Examine the entries and show every line in which the word "that" is found.

───

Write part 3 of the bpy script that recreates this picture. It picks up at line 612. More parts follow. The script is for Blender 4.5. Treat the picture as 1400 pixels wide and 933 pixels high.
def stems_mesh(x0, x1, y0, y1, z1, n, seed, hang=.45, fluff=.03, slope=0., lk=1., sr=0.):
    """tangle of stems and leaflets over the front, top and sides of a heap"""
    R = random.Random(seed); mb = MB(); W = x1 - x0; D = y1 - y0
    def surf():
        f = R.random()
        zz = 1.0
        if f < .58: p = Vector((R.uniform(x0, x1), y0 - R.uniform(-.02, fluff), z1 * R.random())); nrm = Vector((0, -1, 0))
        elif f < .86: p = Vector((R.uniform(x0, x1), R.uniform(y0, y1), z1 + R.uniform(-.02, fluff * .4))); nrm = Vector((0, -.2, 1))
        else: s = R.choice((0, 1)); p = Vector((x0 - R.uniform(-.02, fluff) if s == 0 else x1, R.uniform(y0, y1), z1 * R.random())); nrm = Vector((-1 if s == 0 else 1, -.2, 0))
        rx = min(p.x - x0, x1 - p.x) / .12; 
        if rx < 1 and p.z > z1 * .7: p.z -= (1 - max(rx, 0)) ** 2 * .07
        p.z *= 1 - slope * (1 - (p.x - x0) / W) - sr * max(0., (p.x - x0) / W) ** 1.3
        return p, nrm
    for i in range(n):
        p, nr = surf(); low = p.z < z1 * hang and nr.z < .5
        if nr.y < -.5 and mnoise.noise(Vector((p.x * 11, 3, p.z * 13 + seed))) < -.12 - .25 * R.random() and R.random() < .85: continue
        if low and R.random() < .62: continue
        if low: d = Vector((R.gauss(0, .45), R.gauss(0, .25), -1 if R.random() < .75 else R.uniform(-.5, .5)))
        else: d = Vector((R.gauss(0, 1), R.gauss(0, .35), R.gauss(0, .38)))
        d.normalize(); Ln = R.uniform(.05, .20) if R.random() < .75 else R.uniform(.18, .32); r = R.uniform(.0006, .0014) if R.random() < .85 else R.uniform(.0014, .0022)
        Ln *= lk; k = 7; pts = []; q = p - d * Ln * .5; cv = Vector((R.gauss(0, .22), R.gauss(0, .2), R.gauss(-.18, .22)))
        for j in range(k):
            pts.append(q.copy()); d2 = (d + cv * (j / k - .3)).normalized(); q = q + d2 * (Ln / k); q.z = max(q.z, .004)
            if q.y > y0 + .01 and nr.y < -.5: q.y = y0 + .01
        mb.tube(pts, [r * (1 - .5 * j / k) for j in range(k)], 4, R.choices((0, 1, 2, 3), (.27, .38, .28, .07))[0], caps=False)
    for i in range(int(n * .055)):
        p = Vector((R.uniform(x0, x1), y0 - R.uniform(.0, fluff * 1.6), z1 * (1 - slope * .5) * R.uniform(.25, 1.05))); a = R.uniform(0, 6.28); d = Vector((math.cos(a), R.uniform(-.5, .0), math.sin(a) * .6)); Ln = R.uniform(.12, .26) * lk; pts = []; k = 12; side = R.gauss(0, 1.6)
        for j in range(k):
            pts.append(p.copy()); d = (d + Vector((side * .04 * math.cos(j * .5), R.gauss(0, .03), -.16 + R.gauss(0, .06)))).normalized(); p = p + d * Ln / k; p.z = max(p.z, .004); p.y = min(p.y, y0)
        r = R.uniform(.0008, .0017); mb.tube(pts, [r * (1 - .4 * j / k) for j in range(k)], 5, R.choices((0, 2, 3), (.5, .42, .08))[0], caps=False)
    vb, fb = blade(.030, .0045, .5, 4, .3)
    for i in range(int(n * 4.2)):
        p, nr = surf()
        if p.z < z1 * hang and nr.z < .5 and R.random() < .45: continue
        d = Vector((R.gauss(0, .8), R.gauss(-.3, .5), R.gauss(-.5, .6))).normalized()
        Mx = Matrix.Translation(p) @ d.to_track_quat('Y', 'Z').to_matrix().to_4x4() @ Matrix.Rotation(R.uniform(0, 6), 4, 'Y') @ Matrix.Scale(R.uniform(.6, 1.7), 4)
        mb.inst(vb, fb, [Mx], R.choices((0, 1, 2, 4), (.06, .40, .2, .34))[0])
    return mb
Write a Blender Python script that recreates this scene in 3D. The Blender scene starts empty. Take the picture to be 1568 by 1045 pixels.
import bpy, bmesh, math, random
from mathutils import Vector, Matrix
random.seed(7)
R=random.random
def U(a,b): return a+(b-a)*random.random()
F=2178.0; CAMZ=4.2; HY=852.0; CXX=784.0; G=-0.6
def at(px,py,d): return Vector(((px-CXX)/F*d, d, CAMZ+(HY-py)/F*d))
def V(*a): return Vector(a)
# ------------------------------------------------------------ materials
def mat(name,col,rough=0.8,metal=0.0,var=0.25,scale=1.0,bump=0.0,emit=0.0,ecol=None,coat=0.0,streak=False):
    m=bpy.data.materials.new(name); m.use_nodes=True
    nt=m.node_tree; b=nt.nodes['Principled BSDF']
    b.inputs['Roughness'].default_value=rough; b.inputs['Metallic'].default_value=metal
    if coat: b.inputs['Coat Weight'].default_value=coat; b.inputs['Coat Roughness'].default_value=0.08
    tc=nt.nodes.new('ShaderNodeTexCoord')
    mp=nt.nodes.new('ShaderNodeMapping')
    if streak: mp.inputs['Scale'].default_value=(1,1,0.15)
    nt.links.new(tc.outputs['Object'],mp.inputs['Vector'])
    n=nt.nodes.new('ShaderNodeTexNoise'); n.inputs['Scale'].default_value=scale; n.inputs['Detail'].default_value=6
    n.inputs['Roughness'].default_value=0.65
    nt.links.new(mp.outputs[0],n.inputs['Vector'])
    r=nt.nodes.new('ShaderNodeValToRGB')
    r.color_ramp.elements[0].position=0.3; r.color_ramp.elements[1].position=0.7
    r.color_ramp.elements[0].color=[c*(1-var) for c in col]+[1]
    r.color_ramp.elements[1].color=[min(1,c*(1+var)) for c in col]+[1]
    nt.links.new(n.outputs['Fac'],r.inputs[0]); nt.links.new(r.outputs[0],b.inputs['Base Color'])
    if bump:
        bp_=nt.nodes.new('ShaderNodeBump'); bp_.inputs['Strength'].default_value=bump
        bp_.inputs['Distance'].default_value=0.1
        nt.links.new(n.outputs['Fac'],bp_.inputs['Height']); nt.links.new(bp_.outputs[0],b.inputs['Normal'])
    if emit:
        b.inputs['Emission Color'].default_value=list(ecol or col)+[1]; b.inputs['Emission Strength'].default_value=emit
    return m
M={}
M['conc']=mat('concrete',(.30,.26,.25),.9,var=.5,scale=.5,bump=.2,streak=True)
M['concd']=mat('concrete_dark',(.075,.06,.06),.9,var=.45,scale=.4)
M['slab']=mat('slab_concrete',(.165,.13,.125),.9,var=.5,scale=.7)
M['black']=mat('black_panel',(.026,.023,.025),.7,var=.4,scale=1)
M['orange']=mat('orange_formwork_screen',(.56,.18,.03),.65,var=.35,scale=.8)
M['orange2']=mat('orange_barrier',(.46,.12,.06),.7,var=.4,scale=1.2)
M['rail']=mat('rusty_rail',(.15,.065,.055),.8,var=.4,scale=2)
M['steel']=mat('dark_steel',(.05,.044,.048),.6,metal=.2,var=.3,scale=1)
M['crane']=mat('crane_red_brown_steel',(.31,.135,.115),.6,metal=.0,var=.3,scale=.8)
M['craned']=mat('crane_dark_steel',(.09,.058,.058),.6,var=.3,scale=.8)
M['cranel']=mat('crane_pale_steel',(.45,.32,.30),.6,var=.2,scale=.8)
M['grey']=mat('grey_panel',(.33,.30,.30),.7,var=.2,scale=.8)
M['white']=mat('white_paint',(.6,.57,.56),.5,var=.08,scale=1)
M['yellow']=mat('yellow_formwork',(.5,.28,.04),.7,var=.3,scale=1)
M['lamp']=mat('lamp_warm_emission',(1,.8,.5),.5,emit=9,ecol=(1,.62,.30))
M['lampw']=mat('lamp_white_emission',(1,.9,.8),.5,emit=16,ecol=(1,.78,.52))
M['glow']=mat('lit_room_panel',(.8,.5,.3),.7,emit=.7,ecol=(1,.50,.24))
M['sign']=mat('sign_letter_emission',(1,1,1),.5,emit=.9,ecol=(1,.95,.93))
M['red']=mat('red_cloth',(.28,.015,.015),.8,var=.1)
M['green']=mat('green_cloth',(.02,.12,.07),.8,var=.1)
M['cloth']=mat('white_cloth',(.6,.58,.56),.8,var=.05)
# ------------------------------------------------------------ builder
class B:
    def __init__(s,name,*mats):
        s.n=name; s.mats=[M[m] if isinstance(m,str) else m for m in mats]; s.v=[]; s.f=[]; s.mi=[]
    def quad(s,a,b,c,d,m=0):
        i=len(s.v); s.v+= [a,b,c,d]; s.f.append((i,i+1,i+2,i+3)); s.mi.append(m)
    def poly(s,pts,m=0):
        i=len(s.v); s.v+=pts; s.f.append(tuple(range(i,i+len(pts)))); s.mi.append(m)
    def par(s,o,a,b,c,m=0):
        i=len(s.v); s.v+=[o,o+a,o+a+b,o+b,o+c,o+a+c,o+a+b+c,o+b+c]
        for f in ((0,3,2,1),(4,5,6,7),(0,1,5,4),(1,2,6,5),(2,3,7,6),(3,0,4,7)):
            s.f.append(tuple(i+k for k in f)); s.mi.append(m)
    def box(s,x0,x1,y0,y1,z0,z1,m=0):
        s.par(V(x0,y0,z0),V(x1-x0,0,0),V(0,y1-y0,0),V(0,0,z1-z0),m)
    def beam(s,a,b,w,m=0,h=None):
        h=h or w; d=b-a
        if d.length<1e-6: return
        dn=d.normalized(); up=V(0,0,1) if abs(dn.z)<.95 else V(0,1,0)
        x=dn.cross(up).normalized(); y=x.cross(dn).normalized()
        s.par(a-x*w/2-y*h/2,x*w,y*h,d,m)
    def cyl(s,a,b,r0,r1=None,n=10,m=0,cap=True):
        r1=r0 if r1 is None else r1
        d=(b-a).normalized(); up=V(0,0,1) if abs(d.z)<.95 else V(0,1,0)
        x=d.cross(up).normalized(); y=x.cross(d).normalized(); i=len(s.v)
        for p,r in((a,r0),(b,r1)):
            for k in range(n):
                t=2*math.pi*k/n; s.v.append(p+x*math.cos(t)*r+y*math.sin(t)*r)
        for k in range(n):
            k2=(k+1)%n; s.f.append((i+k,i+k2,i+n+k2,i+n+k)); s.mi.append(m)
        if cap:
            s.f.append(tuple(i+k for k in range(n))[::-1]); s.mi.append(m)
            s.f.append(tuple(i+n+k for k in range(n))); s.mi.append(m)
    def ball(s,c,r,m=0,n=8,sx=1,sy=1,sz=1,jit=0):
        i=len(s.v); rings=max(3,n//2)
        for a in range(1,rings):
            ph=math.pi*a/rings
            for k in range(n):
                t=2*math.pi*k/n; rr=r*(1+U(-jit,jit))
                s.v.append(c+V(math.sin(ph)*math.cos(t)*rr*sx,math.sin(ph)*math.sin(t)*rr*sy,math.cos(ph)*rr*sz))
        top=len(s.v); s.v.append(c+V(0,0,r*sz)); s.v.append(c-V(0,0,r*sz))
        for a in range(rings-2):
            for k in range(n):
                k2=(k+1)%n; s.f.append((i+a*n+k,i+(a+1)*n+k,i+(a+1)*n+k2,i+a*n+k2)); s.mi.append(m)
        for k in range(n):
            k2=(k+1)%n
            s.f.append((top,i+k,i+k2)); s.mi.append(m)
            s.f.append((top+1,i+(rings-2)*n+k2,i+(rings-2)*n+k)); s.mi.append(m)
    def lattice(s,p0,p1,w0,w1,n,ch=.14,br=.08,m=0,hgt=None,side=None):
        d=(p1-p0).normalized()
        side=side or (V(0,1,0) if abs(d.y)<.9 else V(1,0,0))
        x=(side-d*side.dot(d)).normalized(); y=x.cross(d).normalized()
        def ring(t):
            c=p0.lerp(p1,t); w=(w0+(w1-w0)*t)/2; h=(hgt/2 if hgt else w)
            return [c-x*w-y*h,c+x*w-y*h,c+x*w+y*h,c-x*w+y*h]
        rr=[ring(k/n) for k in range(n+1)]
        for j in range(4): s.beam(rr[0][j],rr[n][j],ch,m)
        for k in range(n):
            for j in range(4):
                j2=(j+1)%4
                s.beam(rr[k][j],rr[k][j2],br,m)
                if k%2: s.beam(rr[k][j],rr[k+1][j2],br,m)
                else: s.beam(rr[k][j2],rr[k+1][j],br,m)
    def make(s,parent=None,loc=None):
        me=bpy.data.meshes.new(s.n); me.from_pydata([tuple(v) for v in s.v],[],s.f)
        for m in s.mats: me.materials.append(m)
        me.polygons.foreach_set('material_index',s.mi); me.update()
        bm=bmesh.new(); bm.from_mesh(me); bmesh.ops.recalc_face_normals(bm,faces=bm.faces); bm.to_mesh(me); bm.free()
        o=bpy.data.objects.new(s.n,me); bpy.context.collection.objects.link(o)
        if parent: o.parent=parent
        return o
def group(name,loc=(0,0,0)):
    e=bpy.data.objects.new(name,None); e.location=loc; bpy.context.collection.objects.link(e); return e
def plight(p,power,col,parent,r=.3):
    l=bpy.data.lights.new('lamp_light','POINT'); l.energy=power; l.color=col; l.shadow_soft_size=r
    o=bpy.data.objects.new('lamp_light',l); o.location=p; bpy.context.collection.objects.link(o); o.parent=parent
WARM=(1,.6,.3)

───

» **TASK OUTPUT**:
Write part 3 of the bpy script that recreates this picture. It picks up at line 612. More parts follow. The script is for Blender 4.5. Treat the picture as 1400 pixels wide and 933 pixels high.
Write a Blender Python script that recreates this scene in 3D. The Blender scene starts empty. Take the picture to be 1568 by 1045 pixels.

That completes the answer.